# Stated goal:
Leave out the pictures and set down exactly the lines from the start of the listing through the one with "rnd = random.Random(7)", both included.

- - - - - - -

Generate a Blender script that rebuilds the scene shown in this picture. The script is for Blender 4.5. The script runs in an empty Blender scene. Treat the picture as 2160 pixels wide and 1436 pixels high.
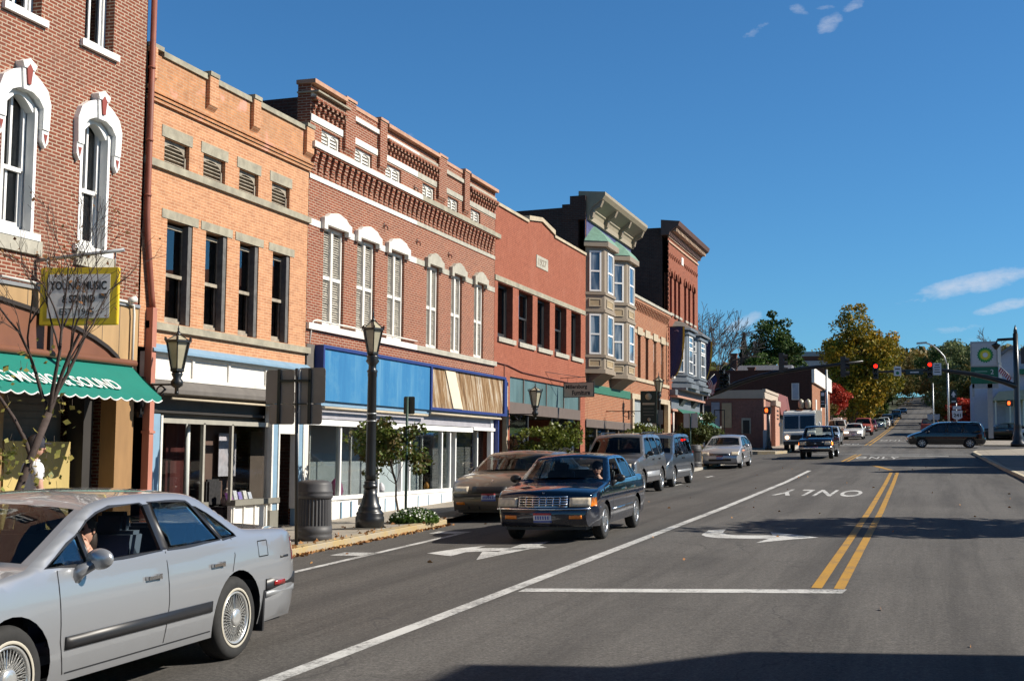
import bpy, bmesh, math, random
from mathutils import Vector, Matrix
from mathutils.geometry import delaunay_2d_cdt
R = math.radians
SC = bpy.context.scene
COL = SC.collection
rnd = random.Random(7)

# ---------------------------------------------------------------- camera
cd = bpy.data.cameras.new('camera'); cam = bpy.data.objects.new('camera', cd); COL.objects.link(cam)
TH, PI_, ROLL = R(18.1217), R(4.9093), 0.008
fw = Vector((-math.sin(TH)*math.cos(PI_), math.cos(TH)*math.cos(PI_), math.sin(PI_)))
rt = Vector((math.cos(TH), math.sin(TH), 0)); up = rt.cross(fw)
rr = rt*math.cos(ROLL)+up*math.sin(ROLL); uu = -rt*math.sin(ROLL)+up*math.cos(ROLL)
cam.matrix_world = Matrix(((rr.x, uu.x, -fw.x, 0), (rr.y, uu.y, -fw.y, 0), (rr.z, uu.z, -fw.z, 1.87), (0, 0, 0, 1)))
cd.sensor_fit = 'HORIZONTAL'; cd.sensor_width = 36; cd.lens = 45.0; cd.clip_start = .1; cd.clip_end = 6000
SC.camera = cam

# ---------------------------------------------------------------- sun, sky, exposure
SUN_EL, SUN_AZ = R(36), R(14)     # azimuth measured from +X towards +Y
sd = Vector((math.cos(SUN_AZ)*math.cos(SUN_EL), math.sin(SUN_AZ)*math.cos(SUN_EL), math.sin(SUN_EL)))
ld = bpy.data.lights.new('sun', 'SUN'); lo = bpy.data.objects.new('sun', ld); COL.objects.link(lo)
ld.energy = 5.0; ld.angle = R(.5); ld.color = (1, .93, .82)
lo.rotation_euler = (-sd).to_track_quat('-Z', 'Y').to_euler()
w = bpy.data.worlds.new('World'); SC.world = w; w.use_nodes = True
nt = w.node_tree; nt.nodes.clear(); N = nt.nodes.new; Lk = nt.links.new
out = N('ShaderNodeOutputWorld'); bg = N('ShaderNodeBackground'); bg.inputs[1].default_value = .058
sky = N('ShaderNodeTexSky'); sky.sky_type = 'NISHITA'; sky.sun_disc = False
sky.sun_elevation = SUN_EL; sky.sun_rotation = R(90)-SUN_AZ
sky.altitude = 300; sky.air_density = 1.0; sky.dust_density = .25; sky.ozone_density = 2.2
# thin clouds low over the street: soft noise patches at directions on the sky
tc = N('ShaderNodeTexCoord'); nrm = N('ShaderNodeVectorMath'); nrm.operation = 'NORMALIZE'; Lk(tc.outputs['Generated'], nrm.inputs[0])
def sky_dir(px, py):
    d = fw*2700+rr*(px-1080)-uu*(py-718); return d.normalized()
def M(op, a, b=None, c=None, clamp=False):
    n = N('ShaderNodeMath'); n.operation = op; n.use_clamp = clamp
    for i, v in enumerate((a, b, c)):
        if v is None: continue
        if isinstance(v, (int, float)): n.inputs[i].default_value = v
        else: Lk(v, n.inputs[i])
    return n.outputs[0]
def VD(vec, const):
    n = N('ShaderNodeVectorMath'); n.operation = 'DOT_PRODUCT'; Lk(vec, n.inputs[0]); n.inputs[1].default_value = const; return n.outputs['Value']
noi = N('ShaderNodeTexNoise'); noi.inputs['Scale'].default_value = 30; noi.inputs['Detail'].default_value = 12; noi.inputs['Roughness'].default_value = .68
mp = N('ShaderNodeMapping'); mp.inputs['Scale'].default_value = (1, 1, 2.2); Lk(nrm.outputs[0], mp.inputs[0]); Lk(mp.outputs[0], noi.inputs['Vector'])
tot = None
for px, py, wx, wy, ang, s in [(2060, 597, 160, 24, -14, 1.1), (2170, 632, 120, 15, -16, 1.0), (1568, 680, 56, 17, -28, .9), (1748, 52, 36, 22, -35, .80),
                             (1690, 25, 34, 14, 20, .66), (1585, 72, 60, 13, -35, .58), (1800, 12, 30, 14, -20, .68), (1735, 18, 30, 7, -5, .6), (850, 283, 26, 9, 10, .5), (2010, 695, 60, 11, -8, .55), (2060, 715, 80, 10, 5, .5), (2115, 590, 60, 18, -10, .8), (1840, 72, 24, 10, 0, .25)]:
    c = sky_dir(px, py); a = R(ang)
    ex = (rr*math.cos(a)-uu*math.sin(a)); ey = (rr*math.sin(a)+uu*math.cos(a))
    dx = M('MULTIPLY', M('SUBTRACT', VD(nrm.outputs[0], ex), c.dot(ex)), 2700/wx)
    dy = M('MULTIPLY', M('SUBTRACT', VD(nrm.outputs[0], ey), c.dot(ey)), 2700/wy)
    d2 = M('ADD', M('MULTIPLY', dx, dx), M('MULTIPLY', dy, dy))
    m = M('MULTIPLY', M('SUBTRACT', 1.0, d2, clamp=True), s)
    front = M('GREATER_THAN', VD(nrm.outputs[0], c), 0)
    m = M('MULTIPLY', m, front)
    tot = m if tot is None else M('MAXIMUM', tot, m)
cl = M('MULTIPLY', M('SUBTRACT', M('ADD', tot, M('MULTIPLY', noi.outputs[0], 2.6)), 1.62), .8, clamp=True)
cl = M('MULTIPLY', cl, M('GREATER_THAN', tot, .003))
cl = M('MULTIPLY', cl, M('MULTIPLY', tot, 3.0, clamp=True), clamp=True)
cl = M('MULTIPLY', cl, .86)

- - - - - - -

# Task response:
Generate a Blender script that rebuilds the scene shown in this picture. The script is for Blender 4.5. The script runs in an empty Blender scene. Treat the picture as 2160 pixels wide and 1436 pixels high.
import bpy, bmesh, math, random
from mathutils import Vector, Matrix
from mathutils.geometry import delaunay_2d_cdt
R = math.radians
SC = bpy.context.scene
COL = SC.collection
rnd = random.Random(7)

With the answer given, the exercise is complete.